Golpe é denunciado no Senado - EBC

1) NÃO HOUVE CRIME DE DILMA

Talvez o maior motivo para gritar GOLPE é o fato de que só pode haver impeachment de um governante caso ele tenha cometido CRIME DE RESPONSABILIDADE. Ao contrário do que muitos foram levados a acreditar, Dilma não foi julgada por atos de corrupção. Diga-se de passagem, ela nunca foi acusada de tais atos, ao contrário dos que a julgaram, como bem apontou quase toda imprensa internacional. Também não foi julgada por ter feito um mau governo, até por que esse fato se corrige nas urnas, não através de impeachment.

A acusação que levou ao impeachment da presidenta Dilma foi a edição de três créditos suplementares, de valores irrisórios no gasto público total, que não aumentaram o gasto público e que estavam totalmente respaldados pela lei até o momento de sua edição.

Tanto é assim que até o Ministério Público Federal, ao investigar o caso, admitiu que não havia crime de responsabilidade cometido pela presidenta da República. No caso das chamadas “pedaladas fiscais”, além de não configurarem crime de responsabilidade (como bem disse o MPF), foram atos praticados por ao menos 17 governadores em seus mandatos, dentre eles o relator do impeachment Antônio Anastasia (PSDB) e o governador de São Paulo Geraldo Alckmin (PSDB) .

O pretexto dos créditos suplementares é tão supérfluo quanto irrelevante. Em 2015, o governo fez o maior ajuste fiscal da história. Como bem disse o economista Luiz Gonzaga Belluzzo, foi um ano marcado pela contenção de gastos e pelo ajuste recessivo, pagando ao final do período TODAS as contas em atraso do governo federal. A retórica de que o desleixo fiscal levou à crise econômica é absurdamente falsa. A crise econômica levou à crise fiscal, e o rigor fiscal de Dilma foi o combustível da crise.

2) O VICE É UM TRAIDOR

Nem o então político norte-americano Frank Underwood da série House of Cards conspirou tão abertamente contra um presidente eleito, a ponto dos criadores da série fazerem piada com a política brasileira e o vice golpista. Desde o ridículo episódio da carta pública em que Temer reclamava da “desconfiança infundada” da presidenta, passando pela divulgação “não intencional” de um vídeo falando como presidente mesmo antes da votação do golpe, o golpista não teve nenhuma vergonha de puxar o tapete de Dilma ao longo de todo processo de impeachment.

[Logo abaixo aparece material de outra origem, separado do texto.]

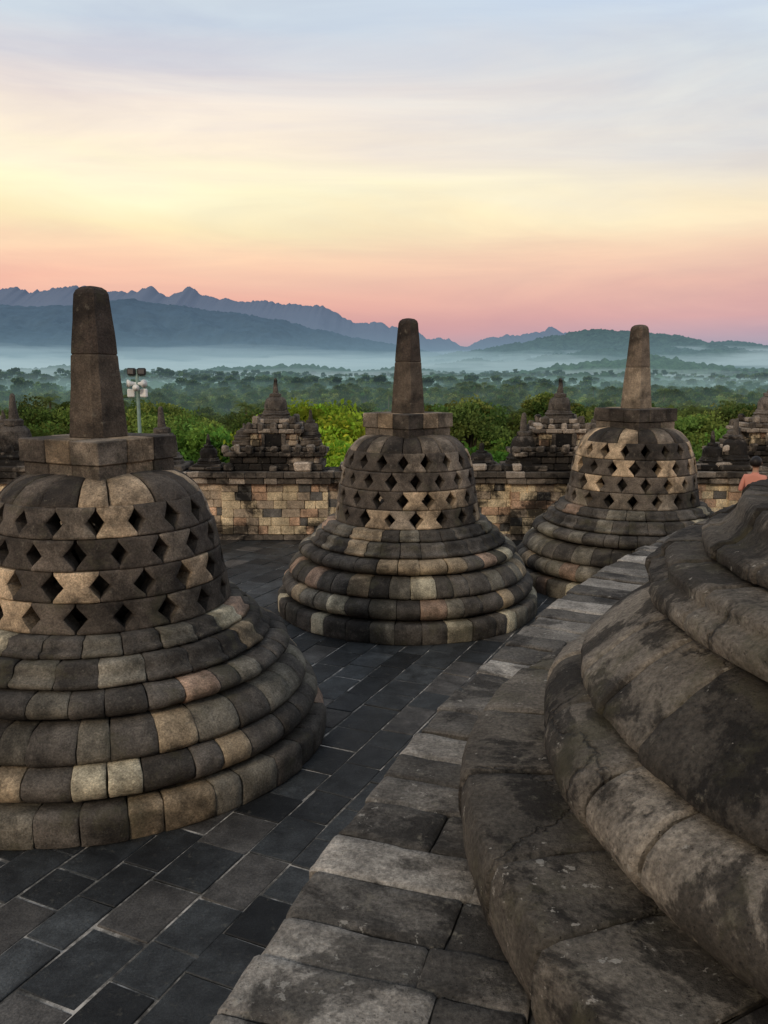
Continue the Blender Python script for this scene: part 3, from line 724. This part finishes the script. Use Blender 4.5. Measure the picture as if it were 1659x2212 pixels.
NT = [(-4.4, 44, 2.6, 3.6, (.26, .40, .04)), (-1.6, 42, 1.9, 3.6, (.30, .42, .045)), (-3.0, 38, .7, 2.8, (.26, .38, .04)), (-7.6, 50, .6, 3.0, (.12, .23, .04)), (-11.0, 48, .7, 3.6, (.11, .22, .04)), (-14.5, 56, 1.4, 4.4, (.12, .20, .045)), (-20, 52, 1.0, 4.4, (.11, .19, .045)), (-23.5, 62, 1.8, 4, (.14, .21, .05)),
      (4.6, 42, .3, 3.4, (.10, .24, .04)), (5.6, 56, 2.0, 3.0, (.12, .19, .05)), (8.0, 46, .4, 3.6, (.11, .22, .04)), (10.4, 56, 1.2, 3.4, (.12, .19, .045)), (13.0, 64, 2.4, 3.2, (.14, .20, .05)), (17.5, 54, .6, 4.4, (.10, .18, .04)), (21.5, 60, 1.4, 3.6, (.12, .19, .045)), (25.5, 57, 1.0, 4.0, (.13, .22, .04)), (-9.5, 62, 1.2, 3.6, (.14, .22, .055)), (-28, 64, 2.0, 4.6, (.11, .17, .05)), (0.5, 60, .4, 4, (.14, .22, .05)), (-17.2, 64, 1.9, 3.2, (.14, .21, .05)), (29, 68, 1.8, 4.2, (.12, .18, .05)), (23.8, 47, -.3, 3.2, (.17, .27, .04)), (-13, 44, -.4, 3, (.16, .28, .04)), (11.5, 40, -.6, 2.8, (.12, .26, .04))]
for i, (x, y, tz, cr, base) in enumerate(NT):
    tree_mesh(tz-terr(x, y), cr, 46, 280, .14, 200+i, base, .8).build('broadleaf_tree', MT, (x, y, terr(x, y)))
for (x, y, tz, sd) in ((8.6, 60, .2, 2), (24.5, 64, .2, 4), (29.5, 70, .2, 7), (-30, 76, .6, 8), (-26.5, 84, .6, 9), (-15, 90, -.4, 10)):
    palm_mesh(tz-terr(x, y), sd, 2.0).build('coconut_palm', MT, (x, y, terr(x, y)))
def scatter(name, tmpl, pts):
    M = MB()
    for (x, y, s, yaw) in pts:
        z = terr(x, y); vs = [Vector((x+s*.7071*math.cos(yaw+k*math.pi/2), y+s*.7071*math.sin(yaw+k*math.pi/2), z)) for k in range(4)]
        M.add(vs, [(0, 1, 2, 3)], (1, 1, 1))
    par = M.build(name, M_LEAF); par.instance_type = 'FACES'; par.use_instance_faces_scale = True; par.instance_faces_scale = 1
    par.show_instancer_for_render = False; par.show_instancer_for_viewport = False
    ch = tmpl.build(name+'_tree', MT, parent=par)
rng = random.Random(77)
T_ = [tree_mesh(15, 4.6, 26, 110, .27, 101, (.13, .20, .05), .8), tree_mesh(17, 4.4, 26, 110, .27, 102, (.09, .155, .045), 1.0), tree_mesh(13, 5.0, 24, 110, .27, 103, (.18, .26, .06), .6)]
HT = (15, 17, 13, 16.5)
palm = palm_mesh(14.5, 55, 2.6)
B_ = [[], [], [], []]
n = 0
while n < 4200:
    r = math.sqrt(rng.uniform(72**2, 520**2)) if n > 1000 else rng.uniform(72, 230); a = rng.uniform(-.66, .66); x, y = r*math.sin(a), r*math.cos(a)
    k = rng.choices((0, 1, 2, 3), (4, 3, 4, 1.6))[0]; s = rng.uniform(.6, 1.12)
    lim = (3.3-r*rng.uniform(.020, .040)-terr(x, y))/HT[k]
    if r < 300: s = min(s, lim)
    if s < .35: continue
    B_[k].append((x, y, s, rng.uniform(0, 6.28))); n += 1
for k, (t, nm) in enumerate(zip(T_+[palm], ('forest', 'dense_forest', 'bright_forest', 'palm_grove'))): scatter(nm, t, B_[k])
T2 = [tree_mesh(14, 6, 14, 40, .7, 111, (.10, .165, .055), .8, False), tree_mesh(16, 5, 14, 40, .7, 112, (.055, .105, .04), 1.0, False)]
B2 = [[], []]
for n in range(11000):
    r = math.sqrt(rng.uniform(470**2, 2300**2)); a = rng.uniform(-.6, .6)
    dn = noise.noise(Vector((r*math.sin(a)/150, r*math.cos(a)/150, 9)))
    if dn < -.3: continue
    B2[n % 2].append((r*math.sin(a), r*math.cos(a), rng.uniform(.6, 1.35), rng.uniform(0, 6.28)))
scatter('distant_forest', T2[0], B2[0]); scatter('distant_forest', T2[1], B2[1])

# ------------------------------------------------------------------ world
w = bpy.data.worlds.new('World'); scene.world = w; w.use_nodes = True; nt = w.node_tree; L = nt.links
for n_ in list(nt.nodes): nt.nodes.remove(n_)
out = N(nt, 'ShaderNodeOutputWorld'); bg = N(nt, 'ShaderNodeBackground'); L.new(bg.outputs[0], out.inputs[0])
tc = N(nt, 'ShaderNodeTexCoord'); sp = N(nt, 'ShaderNodeSeparateXYZ'); L.new(tc.outputs['Generated'], sp.inputs[0])
mp = N(nt, 'ShaderNodeMapping'); mp.inputs['Scale'].default_value = (1.2, 1.2, 7); mp.inputs['Rotation'].default_value = (0, R_(8), 0); L.new(tc.outputs['Generated'], mp.inputs[0])
ns = N(nt, 'ShaderNodeTexNoise', i_Scale=1.1, i_Detail=5.0, i_Roughness=.52, i_Distortion=.6); L.new(mp.outputs[0], ns.inputs[0])
v1 = mth(nt, 'MULTIPLY', mth(nt, 'SUBTRACT', ns.outputs[0], .5), mth(nt, 'ADD', mth(nt, 'MULTIPLY', sp.outputs[2], .6), .02))
adz = mth(nt, 'ADD', sp.outputs[2], v1)
def cr(st): return ramp(nt, [(p, s2l(c)) for p, c in st], adz)
LR_ = cr([(0, (230, 150, 146)), (.05, (241, 158, 145)), (.08, (247, 177, 156)), (.108, (250, 196, 170)), (.14, (253, 216, 182)), (.17, (255, 237, 192)), (.205, (255, 248, 210)), (.245, (255, 241, 218)), (.275, (240, 229, 220)), (.31, (219, 219, 223)), (.36, (201, 213, 226)), (.5, (188, 196, 208)), (1, (172, 178, 190))])  # both ramps: unseen sky above the frame toned warmer to warm the stone lighting
RR_ = cr([(0, (186, 162, 182)), (.035, (207, 165, 174)), (.066, (231, 171, 164)), (.108, (240, 190, 171)), (.148, (245, 212, 184)), (.183, (252, 236, 202)), (.21, (240, 231, 213)), (.25, (223, 221, 218)), (.30, (208, 217, 225)), (.376, (198, 215, 236)), (.5, (188, 198, 212)), (1, (172, 178, 190))])
mr = N(nt, 'ShaderNodeMapRange', interpolation_type='SMOOTHSTEP'); mr.inputs[1].default_value = -.25; mr.inputs[2].default_value = .45; L.new(sp.outputs[0], mr.inputs[0])
c = mixc(nt, mr.outputs[0], LR_.outputs[0], RR_.outputs[0])
n8 = N(nt, 'ShaderNodeTexNoise', i_Scale=2.0, i_Detail=7.0, i_Roughness=.58, i_Distortion=.8); mp2 = N(nt, 'ShaderNodeMapping'); mp2.inputs['Scale'].default_value = (1, 1, 7); mp2.inputs['Rotation'].default_value = (0, R_(8), 0); L.new(tc.outputs['Generated'], mp2.inputs[0]); L.new(mp2.outputs[0], n8.inputs[0])
r8 = ramp(nt, [(.35, (.93, .92, .96)), (.65, (1.10, 1.09, 1.05))], n8.outputs[0]); c = mul(nt, c, r8.outputs[0])
L.new(c, bg.inputs[0]); bg.inputs[1].default_value = 1.0

sun = bpy.data.lights.new('sun', 'SUN'); sun.energy = 1.25; sun.angle = R_(11); sun.color = (1, .80, .58)
so = bpy.data.objects.new('sun', sun); scene.collection.objects.link(so)
so.rotation_euler = (R_(62), 0, R_(-32))

# ------------------------------------------------------------------ camera
cam = bpy.data.cameras.new('camera'); co = bpy.data.objects.new('camera', cam); scene.collection.objects.link(co)
co.location = (0, 0, 3.3); co.rotation_euler = (R_(90-9.6), 0, 0)
cam.sensor_fit = 'VERTICAL'; cam.sensor_height = 36; cam.lens = 29.1; cam.clip_end = 60000; cam.clip_start = .05
scene.camera = co
scene.view_settings.view_transform = 'Standard'; scene.view_settings.look = 'None'; scene.view_settings.exposure = 0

3) EDUARDO CUNHA É O LÍDER POLÍTICO DO GOLPE

O herói do golpe foi eleito presidente da Câmara com o apoio do PSDB e do “centrão” para desestabilizar o governo em conchavo com Temer e a oposição. Ele aceitou o processo de impeachment como mera retaliação ao PT, que havia anunciado que votaria pela cassação do deputado, notoriamente corrupto e portador de contas ilegais fora do país . Ter em Eduardo Cunha o mentor político do impeachment é uma mancha que os golpistas terão que carregar o resto da vida.

4) O GOLPE É O REFÚGIO DOS CORRUPTOS E OLIGARCAS

Mudar o governo foi uma estratégia de conveniência dos corruptos para “estancar a sangria”, como disse o ex-ministro interino golpista Romero Jucá. Hipócrita, o golpe “contra a corrupção” produziu um governo recheado de investigados pela operação Lava Jato. Além de vários corruptos, a totalidade dos ministros de Temer são homens, brancos, velhos e ricos.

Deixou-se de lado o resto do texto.